Day 11: Evacuate the Dancefloor

The weirdest thing about Highland is its obsession with dance. The obsession isn't the weird part because every small town is obsessed with something: something they're good at, something to form an identity around, something to make you proud of the otherwise you live, or more likely to temporarily forget the otherwise shitty place you live.

But dance. Fucking dance. Dance in all its dark and pathetic forms. Pom dance, jazz dance, hip-hop dance, and worst of all lyrical dance, which basically involves looking really emotional while rolling around on a dirty floor. Apparently we excel at all of these. 

You wish parents could steer their kids to more worthwhile pursuits, like chess maybe, or Model UN. But no. I guess dance provides the greatest vicarious thrill.

Women are sad to start out with. You live in Highland, or you watch Dance Moms (or the new spinoff Dance Moms: Miami!) and you see that age only makes things worse. I do all three of these things. (This is why misogyny is one of my major problems.)

But now we're making our young males dance. Out of the 100 or so dancers at my sister's recital on Saturday, 12 were male.
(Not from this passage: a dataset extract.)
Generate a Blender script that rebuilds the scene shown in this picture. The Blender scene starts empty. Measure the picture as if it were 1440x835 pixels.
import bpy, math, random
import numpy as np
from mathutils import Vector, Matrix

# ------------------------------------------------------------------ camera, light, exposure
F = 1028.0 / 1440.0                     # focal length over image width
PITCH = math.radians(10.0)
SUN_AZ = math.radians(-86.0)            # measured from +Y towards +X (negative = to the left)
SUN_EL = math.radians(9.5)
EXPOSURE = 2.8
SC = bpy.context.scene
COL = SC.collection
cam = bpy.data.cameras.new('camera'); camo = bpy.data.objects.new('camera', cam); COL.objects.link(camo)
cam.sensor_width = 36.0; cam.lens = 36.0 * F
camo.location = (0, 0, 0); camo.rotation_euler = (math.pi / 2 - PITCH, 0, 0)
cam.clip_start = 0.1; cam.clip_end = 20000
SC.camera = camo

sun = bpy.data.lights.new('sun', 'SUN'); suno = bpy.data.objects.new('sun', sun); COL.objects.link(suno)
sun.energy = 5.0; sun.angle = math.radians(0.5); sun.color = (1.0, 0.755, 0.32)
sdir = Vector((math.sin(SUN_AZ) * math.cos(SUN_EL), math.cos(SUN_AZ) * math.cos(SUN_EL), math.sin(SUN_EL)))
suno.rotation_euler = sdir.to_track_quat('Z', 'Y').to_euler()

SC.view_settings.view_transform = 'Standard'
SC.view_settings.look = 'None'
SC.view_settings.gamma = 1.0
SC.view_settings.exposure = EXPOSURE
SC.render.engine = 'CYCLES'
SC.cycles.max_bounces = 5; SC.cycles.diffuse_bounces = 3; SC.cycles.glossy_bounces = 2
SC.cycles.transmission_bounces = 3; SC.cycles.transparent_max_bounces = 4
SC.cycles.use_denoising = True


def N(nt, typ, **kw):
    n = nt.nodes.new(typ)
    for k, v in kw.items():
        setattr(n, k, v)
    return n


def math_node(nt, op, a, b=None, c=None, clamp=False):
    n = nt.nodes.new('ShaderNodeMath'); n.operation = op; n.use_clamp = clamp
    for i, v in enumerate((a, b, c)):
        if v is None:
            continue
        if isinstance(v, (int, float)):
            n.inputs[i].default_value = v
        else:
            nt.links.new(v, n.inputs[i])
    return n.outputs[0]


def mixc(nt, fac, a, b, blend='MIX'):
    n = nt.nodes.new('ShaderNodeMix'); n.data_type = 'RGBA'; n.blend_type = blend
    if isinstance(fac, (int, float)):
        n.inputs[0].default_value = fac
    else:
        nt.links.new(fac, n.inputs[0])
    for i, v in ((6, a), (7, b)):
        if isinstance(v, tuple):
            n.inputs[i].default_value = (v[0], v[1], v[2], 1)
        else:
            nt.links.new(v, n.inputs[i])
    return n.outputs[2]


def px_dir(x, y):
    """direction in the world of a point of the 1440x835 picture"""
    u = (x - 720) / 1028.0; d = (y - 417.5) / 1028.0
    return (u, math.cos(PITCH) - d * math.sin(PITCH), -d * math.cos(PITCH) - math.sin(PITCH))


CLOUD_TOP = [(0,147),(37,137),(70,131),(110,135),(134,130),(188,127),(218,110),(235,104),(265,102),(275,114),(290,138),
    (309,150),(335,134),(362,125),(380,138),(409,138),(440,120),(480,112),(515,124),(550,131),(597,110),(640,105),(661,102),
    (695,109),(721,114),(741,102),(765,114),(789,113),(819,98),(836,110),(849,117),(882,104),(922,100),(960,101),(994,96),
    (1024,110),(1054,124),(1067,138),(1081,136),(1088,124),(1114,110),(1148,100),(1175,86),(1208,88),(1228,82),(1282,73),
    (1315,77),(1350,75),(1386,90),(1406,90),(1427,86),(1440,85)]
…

We have a male dance team at the high school. We also have a winless football team. They really fucking suck. A fucking 0-9 football team and 10 potential future star quarterbacks are thrusting their groins and tap-dancing to Luke Bryan dance remixes*. But he has a dick! And he's dancing! What bravery and courage! And all for art!, if that's what you call aimless movement to Lil Jon's "Get Low."

I don't mind dance, besides feeling like a pedophile while watching it and worrying about the actual pedophiles that certainly lurk in the audience. I cringe at the mustachioed fathers in the crowd yelling "Do your thang girls!" And simultaneously I realize this is my future, a lifetime of yelling at my progeny, wanting them to do all I never could, wanting to relive my own athletic glory days**, wanting to escape the hopelessness and desperation that seem to come once you reach a certain age. 

Let us all hope I live this out on football fields instead of packed auditoriums.

*Really. They souped up the beat to "Rain is a Good Thing" and had this 10-year-old guy do a tap routine to it. When I was 10 I spent most of my time unleashing predatory dinosaurs on my guests in Zoo Tycoon. Any objective psychoanalyst will tell you my childhood was better and, as a consequence, my adulthood will be way more awesome.

**If you consider golf a sport, which you shouldn't. Pussy shit, but I could actually play pretty good and all. My kid will be much more manly and athletically talented. I will not let him take the easy way out. IT. WILL. BE. FOOTBALL. (Or chess. Or Model UN. Or theater. Or anything besides dance or golf, because really, golfers are douchebags, and dance is just fucking awful. Do anything other than those things and I'll luv u 4evr, unborn son!)